Sometimes, I am not sure what to do with such a wide range of emotions that are associated with caregiving. There is daily grief over what was, the shaded future, and what could have been. There's a sense of loss that is different for each caregiver. For me, it's the loss of my son although his body is still here. I also feel the loss of relationship with him and the future we were supposed to share as he matured, married and began a career and family. With my mom, it's a different loss due to her dementia. There is the loss of the relationship, as well as the loss of her memories of all the things we shared over the years. The grief, losses, and social isolation can chip away at my heart and soul as I fade into quietness.

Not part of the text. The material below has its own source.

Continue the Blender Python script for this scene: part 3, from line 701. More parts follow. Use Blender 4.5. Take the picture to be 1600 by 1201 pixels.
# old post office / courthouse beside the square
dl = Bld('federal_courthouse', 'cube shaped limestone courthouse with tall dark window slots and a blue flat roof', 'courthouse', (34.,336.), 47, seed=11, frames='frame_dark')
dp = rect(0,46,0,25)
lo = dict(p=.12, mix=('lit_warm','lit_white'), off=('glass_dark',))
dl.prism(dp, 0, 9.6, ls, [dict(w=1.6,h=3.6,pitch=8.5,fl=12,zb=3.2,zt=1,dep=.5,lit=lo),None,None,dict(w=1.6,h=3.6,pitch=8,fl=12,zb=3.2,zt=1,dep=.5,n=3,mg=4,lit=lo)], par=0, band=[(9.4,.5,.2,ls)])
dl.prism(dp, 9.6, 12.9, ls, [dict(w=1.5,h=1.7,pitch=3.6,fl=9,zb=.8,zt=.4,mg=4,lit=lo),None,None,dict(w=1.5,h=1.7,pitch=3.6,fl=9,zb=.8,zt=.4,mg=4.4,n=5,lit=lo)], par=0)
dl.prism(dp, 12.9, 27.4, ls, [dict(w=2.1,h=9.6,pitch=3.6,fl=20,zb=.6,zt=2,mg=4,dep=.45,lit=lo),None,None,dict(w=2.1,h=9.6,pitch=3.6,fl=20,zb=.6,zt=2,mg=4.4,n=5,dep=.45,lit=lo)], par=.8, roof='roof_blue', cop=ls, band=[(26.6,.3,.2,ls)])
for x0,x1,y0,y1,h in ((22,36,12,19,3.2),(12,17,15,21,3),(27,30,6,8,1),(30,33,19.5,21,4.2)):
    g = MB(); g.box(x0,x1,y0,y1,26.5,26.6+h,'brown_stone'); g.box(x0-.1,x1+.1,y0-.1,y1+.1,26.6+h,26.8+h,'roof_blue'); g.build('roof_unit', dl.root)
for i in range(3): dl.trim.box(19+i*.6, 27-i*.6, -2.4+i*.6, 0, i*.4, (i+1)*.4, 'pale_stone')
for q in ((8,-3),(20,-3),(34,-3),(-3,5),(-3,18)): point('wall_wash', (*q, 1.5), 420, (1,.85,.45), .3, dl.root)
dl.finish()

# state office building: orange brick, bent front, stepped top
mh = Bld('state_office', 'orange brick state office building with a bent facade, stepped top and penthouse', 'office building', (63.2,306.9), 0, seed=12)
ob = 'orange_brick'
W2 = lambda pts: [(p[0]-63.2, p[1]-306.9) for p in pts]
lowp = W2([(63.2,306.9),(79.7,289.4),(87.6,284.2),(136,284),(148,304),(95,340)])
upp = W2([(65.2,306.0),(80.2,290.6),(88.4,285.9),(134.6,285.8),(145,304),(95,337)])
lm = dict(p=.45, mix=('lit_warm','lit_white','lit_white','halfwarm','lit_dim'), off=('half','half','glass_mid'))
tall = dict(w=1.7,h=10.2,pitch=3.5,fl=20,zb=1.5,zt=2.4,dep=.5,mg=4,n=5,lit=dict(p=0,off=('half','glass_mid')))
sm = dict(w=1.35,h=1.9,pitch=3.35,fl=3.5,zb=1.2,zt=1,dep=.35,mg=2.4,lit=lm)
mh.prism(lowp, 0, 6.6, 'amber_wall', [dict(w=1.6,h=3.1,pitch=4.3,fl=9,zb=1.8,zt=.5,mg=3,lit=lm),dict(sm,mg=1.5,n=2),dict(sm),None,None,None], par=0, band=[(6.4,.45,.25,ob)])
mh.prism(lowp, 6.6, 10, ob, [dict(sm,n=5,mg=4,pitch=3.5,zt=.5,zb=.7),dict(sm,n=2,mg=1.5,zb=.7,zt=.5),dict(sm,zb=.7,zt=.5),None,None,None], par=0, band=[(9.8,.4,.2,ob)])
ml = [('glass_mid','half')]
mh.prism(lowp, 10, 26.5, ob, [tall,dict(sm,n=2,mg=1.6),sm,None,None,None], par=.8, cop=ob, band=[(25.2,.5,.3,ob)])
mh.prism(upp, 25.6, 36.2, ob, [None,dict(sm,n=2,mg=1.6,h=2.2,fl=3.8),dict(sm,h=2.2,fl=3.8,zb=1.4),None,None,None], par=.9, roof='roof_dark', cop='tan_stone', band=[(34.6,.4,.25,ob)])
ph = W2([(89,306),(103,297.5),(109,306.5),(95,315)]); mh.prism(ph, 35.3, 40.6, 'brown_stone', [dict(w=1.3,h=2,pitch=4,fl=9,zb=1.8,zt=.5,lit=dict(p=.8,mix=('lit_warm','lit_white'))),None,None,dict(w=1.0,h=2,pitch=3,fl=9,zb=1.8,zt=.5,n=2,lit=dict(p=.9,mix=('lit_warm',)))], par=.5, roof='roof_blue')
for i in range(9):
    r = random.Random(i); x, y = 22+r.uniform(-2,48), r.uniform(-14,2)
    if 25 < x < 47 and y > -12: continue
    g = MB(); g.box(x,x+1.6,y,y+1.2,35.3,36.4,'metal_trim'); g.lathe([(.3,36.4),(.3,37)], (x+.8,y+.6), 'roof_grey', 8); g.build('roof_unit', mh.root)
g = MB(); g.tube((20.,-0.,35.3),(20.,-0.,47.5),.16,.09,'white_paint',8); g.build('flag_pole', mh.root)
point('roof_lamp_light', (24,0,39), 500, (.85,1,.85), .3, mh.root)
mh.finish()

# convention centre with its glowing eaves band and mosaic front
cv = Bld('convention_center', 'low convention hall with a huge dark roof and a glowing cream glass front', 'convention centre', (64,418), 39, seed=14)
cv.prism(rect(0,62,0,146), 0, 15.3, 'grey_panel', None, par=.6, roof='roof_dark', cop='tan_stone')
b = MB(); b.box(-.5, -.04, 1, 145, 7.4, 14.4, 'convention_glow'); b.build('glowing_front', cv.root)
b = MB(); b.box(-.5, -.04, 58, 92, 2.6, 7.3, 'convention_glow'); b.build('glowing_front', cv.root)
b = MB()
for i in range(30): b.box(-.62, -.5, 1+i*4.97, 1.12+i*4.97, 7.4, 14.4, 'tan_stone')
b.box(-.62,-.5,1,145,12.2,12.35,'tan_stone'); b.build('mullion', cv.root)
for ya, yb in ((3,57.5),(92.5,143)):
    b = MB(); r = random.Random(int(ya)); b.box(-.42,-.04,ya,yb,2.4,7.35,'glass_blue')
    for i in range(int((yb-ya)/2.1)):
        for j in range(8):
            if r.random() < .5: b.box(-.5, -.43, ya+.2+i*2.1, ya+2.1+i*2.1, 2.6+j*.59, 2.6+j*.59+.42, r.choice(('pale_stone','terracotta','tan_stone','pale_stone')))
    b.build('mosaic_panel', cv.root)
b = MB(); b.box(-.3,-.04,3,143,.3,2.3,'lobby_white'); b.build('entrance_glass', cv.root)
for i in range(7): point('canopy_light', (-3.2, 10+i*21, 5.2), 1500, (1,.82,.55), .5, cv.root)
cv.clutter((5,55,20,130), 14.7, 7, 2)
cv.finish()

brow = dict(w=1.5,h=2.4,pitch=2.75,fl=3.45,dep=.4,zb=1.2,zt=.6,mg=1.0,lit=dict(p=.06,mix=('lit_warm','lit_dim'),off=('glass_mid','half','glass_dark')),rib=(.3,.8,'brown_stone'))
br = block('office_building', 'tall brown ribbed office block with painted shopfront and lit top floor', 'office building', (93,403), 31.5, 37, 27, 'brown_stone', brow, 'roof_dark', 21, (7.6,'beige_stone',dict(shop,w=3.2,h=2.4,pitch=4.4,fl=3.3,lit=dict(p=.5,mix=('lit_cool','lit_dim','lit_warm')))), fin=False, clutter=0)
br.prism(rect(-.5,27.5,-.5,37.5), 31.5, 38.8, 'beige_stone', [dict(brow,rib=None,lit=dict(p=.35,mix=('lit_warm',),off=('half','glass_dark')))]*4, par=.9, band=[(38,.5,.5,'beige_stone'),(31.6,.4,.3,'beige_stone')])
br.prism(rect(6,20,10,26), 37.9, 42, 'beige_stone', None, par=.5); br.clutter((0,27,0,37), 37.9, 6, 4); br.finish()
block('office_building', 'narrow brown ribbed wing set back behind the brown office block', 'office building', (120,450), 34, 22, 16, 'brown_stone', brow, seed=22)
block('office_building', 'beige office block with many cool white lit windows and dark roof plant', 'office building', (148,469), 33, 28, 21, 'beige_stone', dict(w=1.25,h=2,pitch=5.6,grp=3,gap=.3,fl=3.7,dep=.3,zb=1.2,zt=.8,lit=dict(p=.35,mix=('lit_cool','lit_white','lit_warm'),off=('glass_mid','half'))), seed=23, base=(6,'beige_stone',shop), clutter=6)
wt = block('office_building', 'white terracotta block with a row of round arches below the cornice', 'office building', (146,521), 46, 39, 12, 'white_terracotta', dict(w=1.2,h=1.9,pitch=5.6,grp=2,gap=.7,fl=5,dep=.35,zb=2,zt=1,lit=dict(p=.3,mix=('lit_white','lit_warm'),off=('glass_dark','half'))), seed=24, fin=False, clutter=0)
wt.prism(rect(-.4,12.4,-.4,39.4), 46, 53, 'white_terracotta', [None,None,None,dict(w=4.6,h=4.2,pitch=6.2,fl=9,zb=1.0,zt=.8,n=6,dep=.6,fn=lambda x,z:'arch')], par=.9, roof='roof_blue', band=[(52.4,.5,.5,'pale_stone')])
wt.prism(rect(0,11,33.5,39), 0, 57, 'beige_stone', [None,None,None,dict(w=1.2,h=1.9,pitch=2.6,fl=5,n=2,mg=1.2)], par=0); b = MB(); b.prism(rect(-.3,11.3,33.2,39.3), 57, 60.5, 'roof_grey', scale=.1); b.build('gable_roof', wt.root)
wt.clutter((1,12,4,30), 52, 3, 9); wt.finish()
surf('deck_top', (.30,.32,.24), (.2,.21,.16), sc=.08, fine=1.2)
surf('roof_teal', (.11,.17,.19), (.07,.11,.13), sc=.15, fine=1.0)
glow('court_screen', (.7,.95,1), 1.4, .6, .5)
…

As believers, how do we deal with these things? Where is that line of faith? We know all too well that there are no "Christmas Miracles" in real life. Not for us anyway. But that's a lot to carry, isn't it? It can be so difficult to navigate through a wide range of emotions on any given day.

I have to take my heart back to hope. Is there any? Sometimes, it really doesn't look like it - but there is always hope as long as we are breathing in and breathing out.to be honest, I'm not sure I always know what that hope looks or feels like. But since I've made it a practice to hide His word in my heart, my mind wanders over to Psalm 42.

The sons of Korah start the psalm out describing their deep desire for God. They call it a thirst - like the deer longs to be refreshed by the brooks. This first little bit has been used in worship choruses for years, but if you did a bit deeper into the psalm you find that they were trying to find God in dire circumstances, just like we do as caregivers sometimes.

The writers were seeking God in a hard circumstance, not worshipping Him in Sunday morning church. They share feelings of despair, feeling forgotten by God, and oppression of the enemy. For us, the enemy may look like brain injury, dementia, or something else. But our soul becomes disturbed (v.11) like the Sons of Korah.

But then they end the psalm in the most unusual way - with a declaration of trusting Him. They turn to ask themselves - why are you discouraged oh my soul? So, it must be okay to ask, right? I can't tell you how many times (every day) I've asked. And it's okay. Especially when it's followed with - I shall yet praise Him - the help of my countenance and my God. Still declaring in the midst of things so hard to understand - that He is still my God and I will continue to trust whether I can or cannot see.

Today, in the midst of pain, disappointment, and struggle I will declare - You O Lord are the help of my countenance - You lift me up! You are still my help and I will still trust You and praise You. Will you join me?